Covered by Documenter:
Jackie Jantzi (read her notes here)
APS leaders discuss ways to implement DEI across district.
Diversity, equity and inclusion training and understanding for Akron Public Schools’ staff dominated the discussion during the Akron Board of Education’s Equity Committee meeting March 4.
Chief Diversity Officer Carla Chapman led the 40-minute discussion of “A Portrait of a Culturally Responsive Educator, Staff and Leaders.” The board first heard about this developing framework at a committee meeting in February.
Chapman worked with the APS DEI Advisory Committee, which met Feb. 21, to come up with recommendations to implement the framework across the district. Thirty-nine APS employees are on the committee. This includes educators, administrators, learning specialists, secretaries, and others.
The “Portrait,” as it is known, is designed to support two key “cornerstones” in the APS strategic plan, the “Akron Blueprint for Success.” Specifically, the “Portrait” focuses on the blueprint’s objective to “increase the percentage of Akron Public Schools staff experiencing a positive and affirming culture.”
Divided into four “mindsets,” this plan offers a DEI roadmap for educators, staff and administrators. This works “in conjunction with some critical thinking, critical conversations and dialogue,” Chapman said.
The four “mindsets” focus on skills in these areas:
- Social interactions
- The real world
- Teaching, learning and development
- Personal life
Each area focuses on concepts including resilience, collaboration, technology proficiency, and use of culturally relevant resources.
Committee recommends ways to integrate diversity, equity an inclusion concepts
Members of the advisory committee worked from this roadmap in teams “to really dissect what it would mean in practice to realize these skills and to operate with the mindsets you see,” Chapman said.
The committee’s recommendations for integrating the “Portrait” into existing situations include:
- Working with students to make connections to existing scholars’ and graduates’ “portraits.”
- Embedding the “mindsets” into social-emotional learning lessons.
- Principals hosting small-group sessions to continue finding ways to integrate the plan into the classroom and lessons.
- Using the “Portrait” program to open and close staff meetings and with other existing training.
- Sharing with students in existing experiences like Freshman Seminar.
- Ensuring year-round implementation and training.

“Folks don’t have a very clear understanding of how to operationalize the skills and the mindset,” Chapman said as she shared other training suggestions to support APS staff.
Board Member Summer Hall asked if there would be DEI-specific training using the “portraits” within Vector, APS’ formal training program.
“We only want to introduce the portrait,” said Chapman.

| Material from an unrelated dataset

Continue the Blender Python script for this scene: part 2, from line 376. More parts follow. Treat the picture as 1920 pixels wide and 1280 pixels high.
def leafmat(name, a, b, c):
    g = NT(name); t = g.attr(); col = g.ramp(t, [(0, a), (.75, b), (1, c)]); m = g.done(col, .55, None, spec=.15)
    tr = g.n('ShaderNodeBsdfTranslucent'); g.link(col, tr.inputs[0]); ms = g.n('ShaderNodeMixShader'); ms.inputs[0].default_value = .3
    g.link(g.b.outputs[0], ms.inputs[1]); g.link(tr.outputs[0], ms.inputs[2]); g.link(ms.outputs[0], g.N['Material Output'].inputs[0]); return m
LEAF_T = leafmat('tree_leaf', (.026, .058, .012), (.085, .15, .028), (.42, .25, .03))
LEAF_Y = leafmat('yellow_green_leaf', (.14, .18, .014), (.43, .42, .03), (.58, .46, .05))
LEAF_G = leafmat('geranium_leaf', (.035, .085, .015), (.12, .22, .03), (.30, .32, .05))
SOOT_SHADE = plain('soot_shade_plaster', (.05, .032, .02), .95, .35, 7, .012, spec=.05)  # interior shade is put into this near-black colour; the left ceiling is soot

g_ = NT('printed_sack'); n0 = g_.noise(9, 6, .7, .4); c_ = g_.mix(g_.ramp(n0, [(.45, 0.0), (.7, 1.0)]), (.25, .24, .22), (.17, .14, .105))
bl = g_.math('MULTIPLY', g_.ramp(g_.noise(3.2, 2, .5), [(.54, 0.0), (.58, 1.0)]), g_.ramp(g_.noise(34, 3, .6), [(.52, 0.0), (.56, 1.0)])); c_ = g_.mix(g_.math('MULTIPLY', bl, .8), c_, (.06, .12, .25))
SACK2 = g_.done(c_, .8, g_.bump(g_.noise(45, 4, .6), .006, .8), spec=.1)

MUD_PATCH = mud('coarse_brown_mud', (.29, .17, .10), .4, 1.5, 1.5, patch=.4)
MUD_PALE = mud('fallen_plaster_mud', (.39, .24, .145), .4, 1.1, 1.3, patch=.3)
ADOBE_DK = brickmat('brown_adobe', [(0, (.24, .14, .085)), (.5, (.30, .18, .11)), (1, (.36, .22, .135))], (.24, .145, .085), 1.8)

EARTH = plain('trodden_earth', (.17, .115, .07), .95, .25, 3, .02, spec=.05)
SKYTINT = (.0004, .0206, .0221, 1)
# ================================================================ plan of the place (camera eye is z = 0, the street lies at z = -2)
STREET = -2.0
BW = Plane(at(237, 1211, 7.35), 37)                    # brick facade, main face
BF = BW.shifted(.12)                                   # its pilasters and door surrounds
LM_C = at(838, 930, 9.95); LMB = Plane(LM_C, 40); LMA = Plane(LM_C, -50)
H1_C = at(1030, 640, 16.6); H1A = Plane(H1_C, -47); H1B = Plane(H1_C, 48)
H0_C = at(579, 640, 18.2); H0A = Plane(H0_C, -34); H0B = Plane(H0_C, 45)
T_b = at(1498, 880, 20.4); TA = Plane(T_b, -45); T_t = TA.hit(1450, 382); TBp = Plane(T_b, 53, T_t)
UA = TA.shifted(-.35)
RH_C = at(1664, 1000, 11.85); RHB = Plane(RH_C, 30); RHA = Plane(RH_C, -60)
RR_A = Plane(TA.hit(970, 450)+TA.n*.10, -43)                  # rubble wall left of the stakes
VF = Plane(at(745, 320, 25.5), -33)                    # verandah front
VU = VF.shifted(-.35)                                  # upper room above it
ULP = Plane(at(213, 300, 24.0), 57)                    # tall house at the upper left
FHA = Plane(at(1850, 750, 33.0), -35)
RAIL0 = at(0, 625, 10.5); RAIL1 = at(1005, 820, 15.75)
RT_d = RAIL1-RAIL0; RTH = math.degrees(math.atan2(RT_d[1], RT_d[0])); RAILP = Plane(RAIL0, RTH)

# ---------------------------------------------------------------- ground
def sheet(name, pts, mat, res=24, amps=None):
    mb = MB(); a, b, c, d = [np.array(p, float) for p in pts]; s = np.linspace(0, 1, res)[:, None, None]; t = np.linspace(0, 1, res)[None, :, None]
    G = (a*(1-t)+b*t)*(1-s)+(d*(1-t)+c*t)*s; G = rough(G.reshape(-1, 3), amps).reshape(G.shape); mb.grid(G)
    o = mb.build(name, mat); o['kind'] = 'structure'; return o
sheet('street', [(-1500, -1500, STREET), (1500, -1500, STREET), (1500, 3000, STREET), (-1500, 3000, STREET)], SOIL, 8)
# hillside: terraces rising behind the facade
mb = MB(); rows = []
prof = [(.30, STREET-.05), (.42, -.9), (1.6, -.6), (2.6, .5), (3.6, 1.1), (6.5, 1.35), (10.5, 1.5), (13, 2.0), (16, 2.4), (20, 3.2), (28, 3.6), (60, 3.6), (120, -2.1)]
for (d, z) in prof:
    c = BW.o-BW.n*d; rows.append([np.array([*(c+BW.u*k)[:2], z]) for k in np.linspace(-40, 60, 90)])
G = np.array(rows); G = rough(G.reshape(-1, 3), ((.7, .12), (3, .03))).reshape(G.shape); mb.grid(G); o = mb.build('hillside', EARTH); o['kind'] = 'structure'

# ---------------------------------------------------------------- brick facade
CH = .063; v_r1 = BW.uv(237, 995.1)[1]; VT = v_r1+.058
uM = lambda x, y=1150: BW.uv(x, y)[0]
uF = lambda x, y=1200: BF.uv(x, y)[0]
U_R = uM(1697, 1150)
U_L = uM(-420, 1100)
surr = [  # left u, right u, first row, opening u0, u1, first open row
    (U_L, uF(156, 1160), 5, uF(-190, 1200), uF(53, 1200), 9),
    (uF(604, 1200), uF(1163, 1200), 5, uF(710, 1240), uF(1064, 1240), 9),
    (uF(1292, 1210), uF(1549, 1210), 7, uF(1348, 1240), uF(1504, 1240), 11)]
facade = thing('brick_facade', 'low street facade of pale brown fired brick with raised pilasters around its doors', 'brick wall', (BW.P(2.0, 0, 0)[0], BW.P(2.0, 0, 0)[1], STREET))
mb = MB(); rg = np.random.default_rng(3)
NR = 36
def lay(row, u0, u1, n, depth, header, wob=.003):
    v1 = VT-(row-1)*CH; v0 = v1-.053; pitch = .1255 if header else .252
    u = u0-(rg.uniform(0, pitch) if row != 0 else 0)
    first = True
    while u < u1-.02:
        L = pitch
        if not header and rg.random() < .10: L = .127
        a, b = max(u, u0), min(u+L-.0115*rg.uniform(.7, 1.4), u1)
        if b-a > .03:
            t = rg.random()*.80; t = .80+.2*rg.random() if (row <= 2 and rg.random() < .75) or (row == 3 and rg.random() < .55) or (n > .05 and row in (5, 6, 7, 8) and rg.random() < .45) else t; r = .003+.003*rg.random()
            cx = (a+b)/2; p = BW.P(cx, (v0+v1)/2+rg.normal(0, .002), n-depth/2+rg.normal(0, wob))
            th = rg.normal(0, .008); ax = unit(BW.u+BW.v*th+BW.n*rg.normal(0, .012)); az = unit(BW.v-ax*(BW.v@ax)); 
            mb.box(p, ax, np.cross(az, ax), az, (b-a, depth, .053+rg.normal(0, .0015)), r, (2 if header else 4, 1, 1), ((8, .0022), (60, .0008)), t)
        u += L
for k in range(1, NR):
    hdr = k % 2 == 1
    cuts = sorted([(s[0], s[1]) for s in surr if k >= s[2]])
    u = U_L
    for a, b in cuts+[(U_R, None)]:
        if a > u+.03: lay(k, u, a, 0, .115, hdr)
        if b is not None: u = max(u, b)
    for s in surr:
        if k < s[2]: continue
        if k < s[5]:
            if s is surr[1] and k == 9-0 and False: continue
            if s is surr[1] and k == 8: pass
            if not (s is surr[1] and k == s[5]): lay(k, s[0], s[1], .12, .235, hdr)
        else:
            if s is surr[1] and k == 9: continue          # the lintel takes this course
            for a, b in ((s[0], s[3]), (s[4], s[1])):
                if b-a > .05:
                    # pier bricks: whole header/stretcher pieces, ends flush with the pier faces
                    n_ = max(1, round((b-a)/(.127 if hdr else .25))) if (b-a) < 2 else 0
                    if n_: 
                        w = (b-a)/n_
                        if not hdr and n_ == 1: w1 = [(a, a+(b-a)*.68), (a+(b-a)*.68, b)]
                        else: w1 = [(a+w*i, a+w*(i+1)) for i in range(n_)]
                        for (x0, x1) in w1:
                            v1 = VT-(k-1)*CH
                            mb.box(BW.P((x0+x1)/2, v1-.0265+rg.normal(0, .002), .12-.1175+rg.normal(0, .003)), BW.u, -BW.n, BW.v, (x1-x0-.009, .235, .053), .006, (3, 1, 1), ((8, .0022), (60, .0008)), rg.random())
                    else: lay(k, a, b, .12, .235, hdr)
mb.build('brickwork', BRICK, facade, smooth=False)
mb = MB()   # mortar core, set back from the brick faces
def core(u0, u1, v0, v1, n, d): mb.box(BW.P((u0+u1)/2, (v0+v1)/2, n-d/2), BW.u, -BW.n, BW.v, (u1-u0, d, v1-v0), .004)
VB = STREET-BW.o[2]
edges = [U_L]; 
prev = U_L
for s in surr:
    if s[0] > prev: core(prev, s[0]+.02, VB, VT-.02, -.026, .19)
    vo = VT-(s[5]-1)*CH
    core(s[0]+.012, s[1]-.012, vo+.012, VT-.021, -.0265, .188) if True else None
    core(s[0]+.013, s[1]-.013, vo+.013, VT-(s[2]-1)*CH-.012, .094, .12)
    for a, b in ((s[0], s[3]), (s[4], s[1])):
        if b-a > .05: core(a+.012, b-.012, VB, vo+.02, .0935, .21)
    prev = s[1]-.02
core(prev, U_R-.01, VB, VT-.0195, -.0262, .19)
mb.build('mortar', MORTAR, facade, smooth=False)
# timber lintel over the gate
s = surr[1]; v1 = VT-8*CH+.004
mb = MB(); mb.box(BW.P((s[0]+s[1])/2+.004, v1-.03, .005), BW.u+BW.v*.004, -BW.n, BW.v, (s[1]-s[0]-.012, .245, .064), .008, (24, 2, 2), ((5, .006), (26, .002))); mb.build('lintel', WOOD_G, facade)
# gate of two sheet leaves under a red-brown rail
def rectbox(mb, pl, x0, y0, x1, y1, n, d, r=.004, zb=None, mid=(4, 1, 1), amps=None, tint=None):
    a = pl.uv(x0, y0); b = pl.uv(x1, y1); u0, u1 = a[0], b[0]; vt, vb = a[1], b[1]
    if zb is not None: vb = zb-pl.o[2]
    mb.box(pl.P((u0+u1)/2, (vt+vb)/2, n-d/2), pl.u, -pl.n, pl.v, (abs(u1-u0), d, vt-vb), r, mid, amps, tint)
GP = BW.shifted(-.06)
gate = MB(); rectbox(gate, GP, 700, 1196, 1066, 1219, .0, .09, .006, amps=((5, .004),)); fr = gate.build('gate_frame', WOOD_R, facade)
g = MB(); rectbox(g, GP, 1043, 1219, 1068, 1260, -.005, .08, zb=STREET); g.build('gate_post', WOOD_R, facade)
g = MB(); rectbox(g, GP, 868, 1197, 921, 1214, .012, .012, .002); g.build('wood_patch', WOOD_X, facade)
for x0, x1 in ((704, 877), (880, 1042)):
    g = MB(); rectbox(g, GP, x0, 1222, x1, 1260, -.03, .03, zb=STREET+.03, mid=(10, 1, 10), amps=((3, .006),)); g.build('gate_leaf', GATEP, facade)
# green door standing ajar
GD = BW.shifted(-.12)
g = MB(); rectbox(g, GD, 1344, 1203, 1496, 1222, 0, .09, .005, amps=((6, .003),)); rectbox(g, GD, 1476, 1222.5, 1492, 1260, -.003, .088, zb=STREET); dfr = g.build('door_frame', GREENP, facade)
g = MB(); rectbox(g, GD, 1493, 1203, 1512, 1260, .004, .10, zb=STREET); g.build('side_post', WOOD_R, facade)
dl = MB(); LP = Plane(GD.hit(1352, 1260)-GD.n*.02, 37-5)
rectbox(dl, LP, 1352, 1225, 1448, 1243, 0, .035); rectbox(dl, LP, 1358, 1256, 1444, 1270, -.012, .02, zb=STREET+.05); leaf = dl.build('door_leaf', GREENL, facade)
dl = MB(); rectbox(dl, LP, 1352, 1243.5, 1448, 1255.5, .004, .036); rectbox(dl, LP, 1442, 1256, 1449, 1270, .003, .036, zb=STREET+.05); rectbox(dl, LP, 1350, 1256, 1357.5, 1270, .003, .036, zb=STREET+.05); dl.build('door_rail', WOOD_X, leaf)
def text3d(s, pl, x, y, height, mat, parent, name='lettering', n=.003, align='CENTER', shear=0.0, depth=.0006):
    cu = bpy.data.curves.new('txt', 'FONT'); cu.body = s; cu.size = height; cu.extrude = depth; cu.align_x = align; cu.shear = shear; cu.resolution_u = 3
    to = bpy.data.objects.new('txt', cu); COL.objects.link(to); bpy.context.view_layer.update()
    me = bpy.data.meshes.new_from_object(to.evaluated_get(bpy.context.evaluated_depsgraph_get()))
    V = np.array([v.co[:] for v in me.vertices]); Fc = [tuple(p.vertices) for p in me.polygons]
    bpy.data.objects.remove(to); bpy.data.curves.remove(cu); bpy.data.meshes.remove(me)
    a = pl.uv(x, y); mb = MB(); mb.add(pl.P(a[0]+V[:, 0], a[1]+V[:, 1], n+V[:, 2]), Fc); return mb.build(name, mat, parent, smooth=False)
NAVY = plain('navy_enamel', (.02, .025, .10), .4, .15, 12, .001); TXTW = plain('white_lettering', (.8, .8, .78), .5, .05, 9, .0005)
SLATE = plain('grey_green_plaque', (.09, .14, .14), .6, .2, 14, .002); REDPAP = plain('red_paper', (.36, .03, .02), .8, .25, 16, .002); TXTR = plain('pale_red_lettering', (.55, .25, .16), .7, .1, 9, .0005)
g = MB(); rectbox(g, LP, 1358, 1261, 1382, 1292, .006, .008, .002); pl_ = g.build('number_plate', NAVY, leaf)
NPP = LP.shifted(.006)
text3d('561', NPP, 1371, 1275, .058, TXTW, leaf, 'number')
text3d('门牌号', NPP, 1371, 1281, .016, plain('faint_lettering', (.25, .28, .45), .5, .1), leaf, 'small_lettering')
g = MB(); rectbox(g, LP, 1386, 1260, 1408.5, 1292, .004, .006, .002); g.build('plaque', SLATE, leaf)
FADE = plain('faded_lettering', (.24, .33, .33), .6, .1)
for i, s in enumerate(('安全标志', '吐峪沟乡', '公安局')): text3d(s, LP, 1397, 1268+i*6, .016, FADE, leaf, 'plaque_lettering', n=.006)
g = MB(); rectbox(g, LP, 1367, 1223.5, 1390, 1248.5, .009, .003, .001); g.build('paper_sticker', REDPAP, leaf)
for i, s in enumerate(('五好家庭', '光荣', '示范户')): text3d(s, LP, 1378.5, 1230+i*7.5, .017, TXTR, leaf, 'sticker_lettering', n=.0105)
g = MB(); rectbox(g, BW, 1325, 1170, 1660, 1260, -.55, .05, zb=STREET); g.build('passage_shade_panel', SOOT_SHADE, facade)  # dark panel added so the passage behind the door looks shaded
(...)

This system, she said, has a series of required training modules for APS staff and educators around topics such as child protection and mental health.

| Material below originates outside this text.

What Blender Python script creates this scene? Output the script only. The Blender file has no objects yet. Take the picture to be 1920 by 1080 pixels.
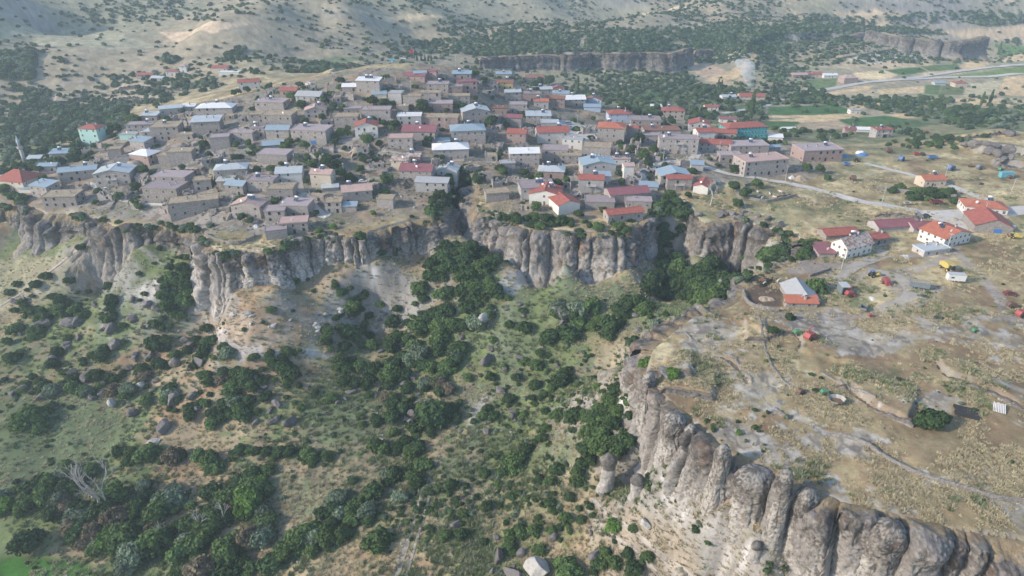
import bpy, math, random
import numpy as np
from math import radians as R, sin, cos, tan, pi
random.seed(7)
scene = bpy.context.scene
C = scene.collection
# ---------------------------------------------------------------- camera, world, sun, exposure
CAMZ, PITCH, FPX = 117.0, R(28.3), 1280.0
cam = bpy.data.objects.new('camera', bpy.data.cameras.new('camera'))
C.objects.link(cam); scene.camera = cam
cam.location = (0, 0, CAMZ); cam.rotation_euler = (R(90) - PITCH, 0, 0)
cam.data.sensor_width = 36; cam.data.lens = 24; cam.data.clip_start = 1; cam.data.clip_end = 20000
SUN_EL, SUN_AZ = R(27), R(-108)          # azimuth from +Y (view direction), negative = left
SKY_S, SUN_S, SUN_ANG, EXPO = 0.145, 3.4, R(3), 0.68
HAZE = 0.00025
w = bpy.data.worlds.new('World'); scene.world = w; w.use_nodes = True
nt = w.node_tree; bg = nt.nodes['Background']
sky = nt.nodes.new('ShaderNodeTexSky'); sky.sky_type = 'NISHITA'; sky.sun_disc = False
sky.sun_elevation = SUN_EL; sky.sun_rotation = SUN_AZ; sky.air_density = 1.0; sky.dust_density = 0.6; sky.ozone_density = 1.5
nt.links.new(sky.outputs[0], bg.inputs[0]); bg.inputs[1].default_value = SKY_S
sl = bpy.data.lights.new('sun', 'SUN'); sl.energy = SUN_S; sl.angle = SUN_ANG; sl.color = (1.0, 0.86, 0.70)
so = bpy.data.objects.new('sun', sl); C.objects.link(so)
sd_ = (sin(SUN_AZ) * cos(SUN_EL), cos(SUN_AZ) * cos(SUN_EL), sin(SUN_EL))
import mathutils
so.rotation_euler = mathutils.Vector(sd_).to_track_quat('Z', 'Y').to_euler(); so.location = (-300, -100, 400)
scene.view_settings.view_transform = 'Standard'; scene.view_settings.look = 'None'
scene.view_settings.exposure = EXPO; scene.view_settings.gamma = 1.0; scene.view_settings.use_curve_mapping = False
scene.render.engine = 'CYCLES'
scene.cycles.use_denoising = True
scene.cycles.max_bounces = 5; scene.cycles.diffuse_bounces = 2; scene.cycles.glossy_bounces = 2
scene.cycles.transmission_bounces = 2; scene.cycles.volume_bounces = 2; scene.cycles.transparent_max_bounces = 6

# ---------------------------------------------------------------- noise
_rs = np.random.RandomState(11)
_P = _rs.permutation(4096).astype(np.int64); _V = _rs.rand(4096) * 2 - 1
def vnoise(x, y, z=None, seed=0):
    x = np.asarray(x, float); y = np.asarray(y, float)
    xi = np.floor(x).astype(np.int64); yi = np.floor(y).astype(np.int64); xf = x - xi; yf = y - yi
    u = xf * xf * (3 - 2 * xf); v = yf * yf * (3 - 2 * yf)
    if z is None:
        def h(a, b): return _V[(_P[(_P[(a + seed * 57) & 4095] + b) & 4095])]
        return (h(xi, yi) * (1 - u) + h(xi + 1, yi) * u) * (1 - v) + (h(xi, yi + 1) * (1 - u) + h(xi + 1, yi + 1) * u) * v
    z = np.asarray(z, float); zi = np.floor(z).astype(np.int64); zf = z - zi; t = zf * zf * (3 - 2 * zf)
    def h(a, b, c): return _V[_P[(_P[(_P[(a + seed * 57) & 4095] + b) & 4095] + c) & 4095]]
    def pl(c): return (h(xi, yi, c) * (1 - u) + h(xi + 1, yi, c) * u) * (1 - v) + (h(xi, yi + 1, c) * (1 - u) + h(xi + 1, yi + 1, c) * u) * v
    return pl(zi) * (1 - t) + pl(zi + 1) * t
def fbm(x, y, L, o=4, seed=0, z=None, g=.5):
    s = 0; a = 1; n = 0
    for i in range(o):
        s = s + a * (vnoise(x / L, y / L, None if z is None else z / L, seed + i * 3)); n += a; a *= g; L = L / 2.03
    return s / n
def sstep(a, b, x):
    t = np.clip((x - a) / (b - a), 0, 1); return t * t * (3 - 2 * t)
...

Chapman does not want to “create full DEI modules” because DEI training doesn’t work as well with somebody sitting at a computer. “We can introduce the portrait in the Vector training and then proceed with face-to-face sessions, like what we’re doing now,” she said.
Not all APS staff required to do diversity, equity and inclusion training
DEI training is not required of current APS employees.
“I don’t know today how we could incorporate [DEI training] as a requirement. We have to think more intentionally about it,” Chapman said.
“What we have required in the past around DEI is 100% of our new hires going through … six hours of training. We have not gotten to requirements for other staff at this point in time.”
Hall agreed that training incoming educators is beneficial but said “some of our senior staff need to be enlightened on what DEI is and what it means to our school [system].”
Chapman said that a first round of DEI sessions have been rolled out to staff in 31 buildings. She and another staff member are “systematically” working on the remaining nine.
Training is one part, Chapman said. Coaching, support, evaluations and system changes are other key elements.
“Awareness is one level of understanding,” Chapman said. “Application is another, and being critically reflective on your work is the highest level where people are saying, ‘This is what I’m not doing well.’”
The district also has to be ready to provide that help, she said.
“There is a lot of learning associated with equity work,” Chapman said. “It’s evidence-based, it’s research-based, and it’s ongoing learning.”